I don’t think there’s any room to argue that announcing a 1.x with a change the developers say is a breaking change, which is what Immich have done, fits within the semver.org guidelines.
That wasn’t the argument.
Following semver is optional. If a project doesn’t explicitly state it is following semver, it shouldn’t be assumed that it is. With regard to Immich in particular, a cursory review of their documentation makes it clear that they are not following semver. Literally, go to https://immich.app/ and read the text at the very top of the page:
⚠️ The project is under very active development. Expect bugs and changes.
Go to the repo and you’ll see the README, which states at the very top:
- ⚠️ The project is under very activedevelopment.
- ⚠️ Expect bugs and breaking changes.
If you can read that, see that they’re on major version 1 with a minor version over 100, and you still think they’re using semver, then that’s on you.

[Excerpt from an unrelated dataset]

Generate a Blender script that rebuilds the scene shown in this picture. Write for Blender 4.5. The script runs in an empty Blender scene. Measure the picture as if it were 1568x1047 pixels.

The devs have stated they won’t be using semver until they consider Immich production ready, and that moving to a 1.x version from 0.x was a mistake made some time ago. If you want to think about it as though it is semver, consider the major version to still be 0. See https://github.com/immich-app/immich/discussions/5086#discussioncomment-7593227 for example.
As this project is clearly not following semver, the semver guidelines aren’t applicable and haven’t been violated.
I don’t think there’s any room to argue
Even if semver were applicable, in this case, I would still disagree. The text from semver.org states:
8. Major version X (X.y.z | X > 0) MUST be incremented if any backward incompatible changes are introduced to the public API.
It doesn’t state that any backward incompatible changes, period, require a major version increase, only changes to the public API. I would personally argue that the deployment configuration is part of the public API, but not all project owners agree with me. Even if they do agree, they might say that this was not a documented deployment configuration and thus not part of the public API, and that it therefore doesn’t necessitate an increase to the major version, but as they knew that people were using that configuration, anyway, they included a note about a potentially breaking change as a courtesy to those users.